(Data entries)
..............................
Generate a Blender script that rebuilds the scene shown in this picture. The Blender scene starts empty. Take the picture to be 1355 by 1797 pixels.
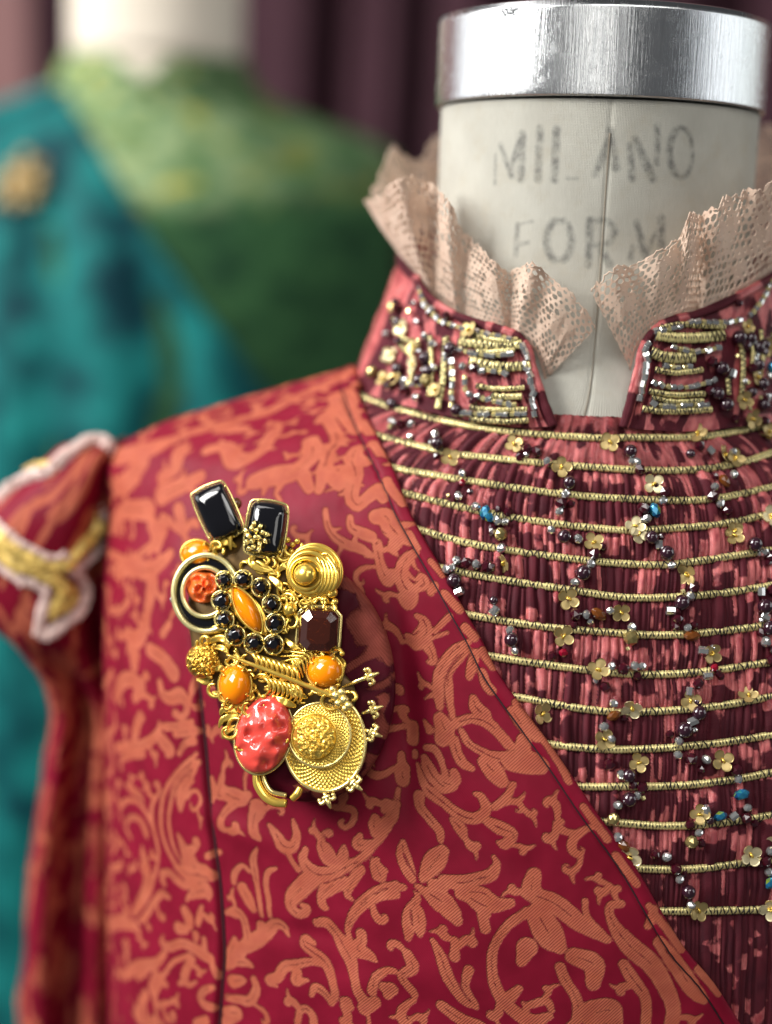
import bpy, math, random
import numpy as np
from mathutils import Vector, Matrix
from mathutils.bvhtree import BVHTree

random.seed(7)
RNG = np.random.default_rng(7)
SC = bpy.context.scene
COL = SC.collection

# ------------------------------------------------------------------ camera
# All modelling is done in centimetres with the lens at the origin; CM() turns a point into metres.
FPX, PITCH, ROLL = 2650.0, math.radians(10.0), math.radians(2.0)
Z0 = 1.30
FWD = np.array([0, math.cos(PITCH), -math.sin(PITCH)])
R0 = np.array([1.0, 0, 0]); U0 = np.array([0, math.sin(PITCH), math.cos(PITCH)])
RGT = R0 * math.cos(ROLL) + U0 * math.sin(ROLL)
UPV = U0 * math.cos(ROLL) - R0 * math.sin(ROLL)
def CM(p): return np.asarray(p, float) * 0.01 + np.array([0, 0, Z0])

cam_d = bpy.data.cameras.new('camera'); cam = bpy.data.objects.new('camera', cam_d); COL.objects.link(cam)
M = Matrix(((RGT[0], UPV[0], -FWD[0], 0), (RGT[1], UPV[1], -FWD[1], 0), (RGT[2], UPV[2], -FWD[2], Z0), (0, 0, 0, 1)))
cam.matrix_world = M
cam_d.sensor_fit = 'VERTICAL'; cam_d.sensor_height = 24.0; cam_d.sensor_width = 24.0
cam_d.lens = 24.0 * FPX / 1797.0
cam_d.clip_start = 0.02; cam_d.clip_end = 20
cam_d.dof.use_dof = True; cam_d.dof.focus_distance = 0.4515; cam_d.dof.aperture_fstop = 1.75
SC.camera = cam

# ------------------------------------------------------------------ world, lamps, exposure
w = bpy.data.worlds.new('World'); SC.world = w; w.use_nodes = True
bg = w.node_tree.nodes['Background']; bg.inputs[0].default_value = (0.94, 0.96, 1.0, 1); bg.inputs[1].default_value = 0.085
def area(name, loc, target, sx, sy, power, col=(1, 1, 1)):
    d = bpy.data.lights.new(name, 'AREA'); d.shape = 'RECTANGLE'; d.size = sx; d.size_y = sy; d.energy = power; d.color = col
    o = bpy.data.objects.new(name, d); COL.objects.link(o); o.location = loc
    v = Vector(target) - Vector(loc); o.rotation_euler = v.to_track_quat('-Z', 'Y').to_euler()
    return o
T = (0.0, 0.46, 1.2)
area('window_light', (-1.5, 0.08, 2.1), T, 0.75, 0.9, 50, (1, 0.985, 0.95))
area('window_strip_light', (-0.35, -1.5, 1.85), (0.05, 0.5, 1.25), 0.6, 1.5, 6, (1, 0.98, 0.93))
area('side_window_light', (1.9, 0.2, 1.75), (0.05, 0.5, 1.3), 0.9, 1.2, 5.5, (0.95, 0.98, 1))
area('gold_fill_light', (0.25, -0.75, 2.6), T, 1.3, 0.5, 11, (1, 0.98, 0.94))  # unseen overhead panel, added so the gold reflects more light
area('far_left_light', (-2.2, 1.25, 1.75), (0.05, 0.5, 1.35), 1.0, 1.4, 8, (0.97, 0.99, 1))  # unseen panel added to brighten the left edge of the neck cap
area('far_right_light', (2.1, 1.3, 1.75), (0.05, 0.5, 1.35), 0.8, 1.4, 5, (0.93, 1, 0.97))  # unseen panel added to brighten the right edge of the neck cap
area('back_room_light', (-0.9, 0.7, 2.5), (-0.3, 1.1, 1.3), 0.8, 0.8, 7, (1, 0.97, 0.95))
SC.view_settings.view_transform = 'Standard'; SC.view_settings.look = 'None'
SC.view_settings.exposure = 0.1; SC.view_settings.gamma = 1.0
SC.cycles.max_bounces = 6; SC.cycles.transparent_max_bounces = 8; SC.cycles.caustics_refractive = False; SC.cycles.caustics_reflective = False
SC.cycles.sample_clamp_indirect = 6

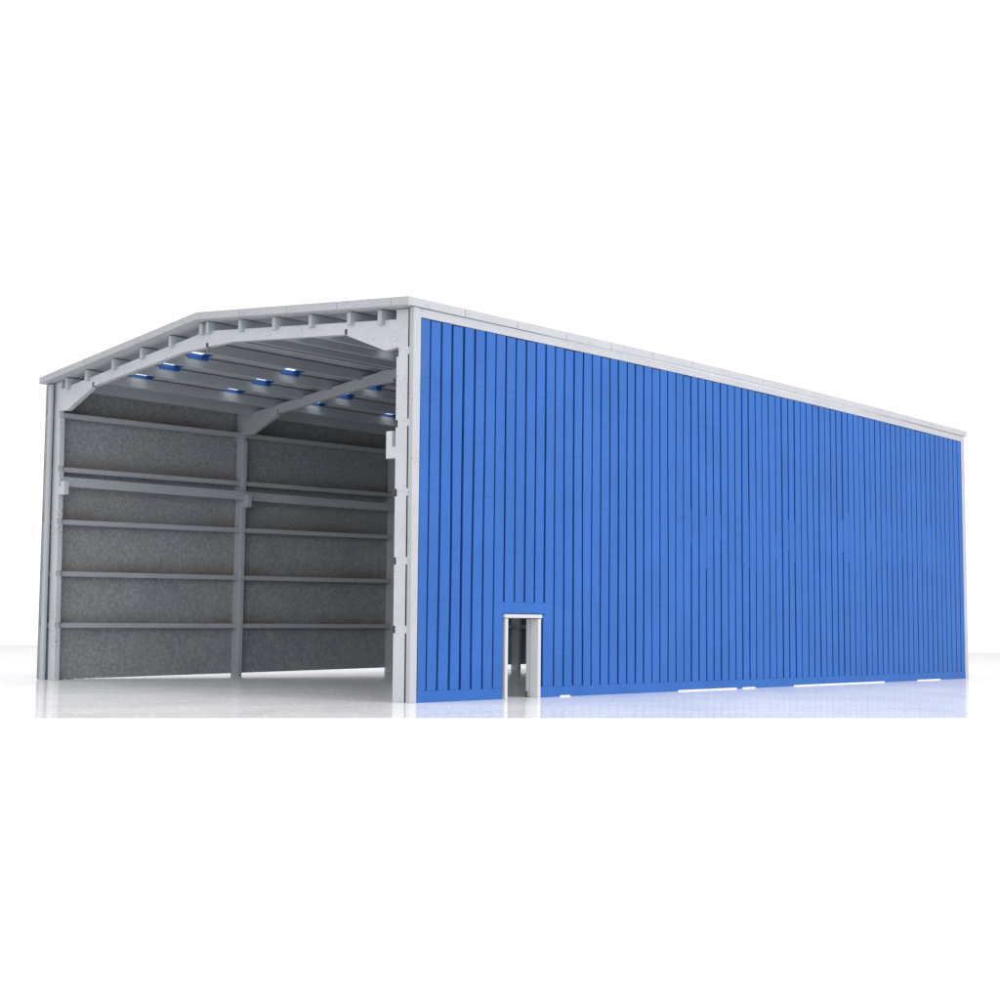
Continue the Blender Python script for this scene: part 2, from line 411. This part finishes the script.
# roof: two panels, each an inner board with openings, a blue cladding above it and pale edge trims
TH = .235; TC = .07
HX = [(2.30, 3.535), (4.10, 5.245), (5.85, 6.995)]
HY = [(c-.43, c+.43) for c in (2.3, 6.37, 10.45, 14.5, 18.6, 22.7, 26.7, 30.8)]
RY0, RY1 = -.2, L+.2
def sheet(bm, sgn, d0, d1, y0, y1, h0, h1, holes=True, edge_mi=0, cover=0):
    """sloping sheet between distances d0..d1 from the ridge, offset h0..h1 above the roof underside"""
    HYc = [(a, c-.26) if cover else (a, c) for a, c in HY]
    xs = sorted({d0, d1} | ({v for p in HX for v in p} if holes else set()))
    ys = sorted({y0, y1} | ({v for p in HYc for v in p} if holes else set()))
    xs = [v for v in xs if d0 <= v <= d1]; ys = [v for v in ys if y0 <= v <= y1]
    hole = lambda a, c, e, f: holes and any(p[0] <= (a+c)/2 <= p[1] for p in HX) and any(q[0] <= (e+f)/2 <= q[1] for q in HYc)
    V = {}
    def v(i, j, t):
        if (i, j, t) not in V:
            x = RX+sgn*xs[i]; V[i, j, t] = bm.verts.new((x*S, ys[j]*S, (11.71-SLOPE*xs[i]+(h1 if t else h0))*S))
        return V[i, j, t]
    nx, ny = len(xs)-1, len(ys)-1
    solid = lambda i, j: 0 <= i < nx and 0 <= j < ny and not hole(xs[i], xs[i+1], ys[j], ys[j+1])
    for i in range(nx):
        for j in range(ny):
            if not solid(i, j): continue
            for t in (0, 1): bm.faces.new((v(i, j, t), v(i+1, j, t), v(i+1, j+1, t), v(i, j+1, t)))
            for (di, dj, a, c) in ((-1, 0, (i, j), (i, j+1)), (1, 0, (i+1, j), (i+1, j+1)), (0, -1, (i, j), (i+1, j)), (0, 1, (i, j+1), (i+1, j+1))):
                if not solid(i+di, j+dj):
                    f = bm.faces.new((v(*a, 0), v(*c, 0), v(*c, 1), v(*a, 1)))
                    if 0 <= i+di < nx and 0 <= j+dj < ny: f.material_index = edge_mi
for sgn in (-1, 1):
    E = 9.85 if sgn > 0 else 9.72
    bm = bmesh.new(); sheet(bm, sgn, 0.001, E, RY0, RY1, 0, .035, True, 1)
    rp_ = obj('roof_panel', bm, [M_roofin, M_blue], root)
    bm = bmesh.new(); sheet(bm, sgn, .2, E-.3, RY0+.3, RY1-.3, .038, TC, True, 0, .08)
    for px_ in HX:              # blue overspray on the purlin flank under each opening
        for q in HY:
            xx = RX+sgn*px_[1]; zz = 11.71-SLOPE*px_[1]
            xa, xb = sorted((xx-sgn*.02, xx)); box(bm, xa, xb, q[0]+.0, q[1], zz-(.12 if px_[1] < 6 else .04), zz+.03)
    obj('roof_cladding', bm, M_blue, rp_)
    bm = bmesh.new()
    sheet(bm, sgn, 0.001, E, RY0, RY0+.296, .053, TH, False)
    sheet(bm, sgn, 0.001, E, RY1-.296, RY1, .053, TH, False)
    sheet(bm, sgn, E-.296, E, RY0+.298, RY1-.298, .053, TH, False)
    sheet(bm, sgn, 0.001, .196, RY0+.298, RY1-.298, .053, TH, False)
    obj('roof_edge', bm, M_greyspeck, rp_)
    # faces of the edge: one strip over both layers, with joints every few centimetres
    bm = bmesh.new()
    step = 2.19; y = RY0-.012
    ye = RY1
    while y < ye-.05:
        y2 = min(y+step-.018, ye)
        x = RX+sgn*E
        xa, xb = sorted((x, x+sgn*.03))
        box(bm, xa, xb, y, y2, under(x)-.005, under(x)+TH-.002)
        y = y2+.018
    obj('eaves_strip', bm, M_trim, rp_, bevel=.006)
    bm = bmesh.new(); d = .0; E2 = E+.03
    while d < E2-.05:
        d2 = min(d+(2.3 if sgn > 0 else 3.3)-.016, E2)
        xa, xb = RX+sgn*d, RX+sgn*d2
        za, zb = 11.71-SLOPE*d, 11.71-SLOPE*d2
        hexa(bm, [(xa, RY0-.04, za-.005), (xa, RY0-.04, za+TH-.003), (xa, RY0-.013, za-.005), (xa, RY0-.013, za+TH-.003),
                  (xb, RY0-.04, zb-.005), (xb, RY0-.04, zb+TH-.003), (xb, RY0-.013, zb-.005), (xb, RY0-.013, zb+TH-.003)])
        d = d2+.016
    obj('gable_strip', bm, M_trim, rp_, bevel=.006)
..............................
▸ **To do**: Only the lines from the start of the records to the line with "SC.camera = cam" belong in the copy. Print them exactly, minus pictures.

▸ **Solution to this task**:
Generate a Blender script that rebuilds the scene shown in this picture. The Blender scene starts empty. Take the picture to be 1355 by 1797 pixels.
import bpy, math, random
import numpy as np
from mathutils import Vector, Matrix
from mathutils.bvhtree import BVHTree

random.seed(7)
RNG = np.random.default_rng(7)
SC = bpy.context.scene
COL = SC.collection

# ------------------------------------------------------------------ camera
# All modelling is done in centimetres with the lens at the origin; CM() turns a point into metres.
FPX, PITCH, ROLL = 2650.0, math.radians(10.0), math.radians(2.0)
Z0 = 1.30
FWD = np.array([0, math.cos(PITCH), -math.sin(PITCH)])
R0 = np.array([1.0, 0, 0]); U0 = np.array([0, math.sin(PITCH), math.cos(PITCH)])
RGT = R0 * math.cos(ROLL) + U0 * math.sin(ROLL)
UPV = U0 * math.cos(ROLL) - R0 * math.sin(ROLL)
def CM(p): return np.asarray(p, float) * 0.01 + np.array([0, 0, Z0])

cam_d = bpy.data.cameras.new('camera'); cam = bpy.data.objects.new('camera', cam_d); COL.objects.link(cam)
M = Matrix(((RGT[0], UPV[0], -FWD[0], 0), (RGT[1], UPV[1], -FWD[1], 0), (RGT[2], UPV[2], -FWD[2], Z0), (0, 0, 0, 1)))
cam.matrix_world = M
cam_d.sensor_fit = 'VERTICAL'; cam_d.sensor_height = 24.0; cam_d.sensor_width = 24.0
cam_d.lens = 24.0 * FPX / 1797.0
cam_d.clip_start = 0.02; cam_d.clip_end = 20
cam_d.dof.use_dof = True; cam_d.dof.focus_distance = 0.4515; cam_d.dof.aperture_fstop = 1.75
SC.camera = cam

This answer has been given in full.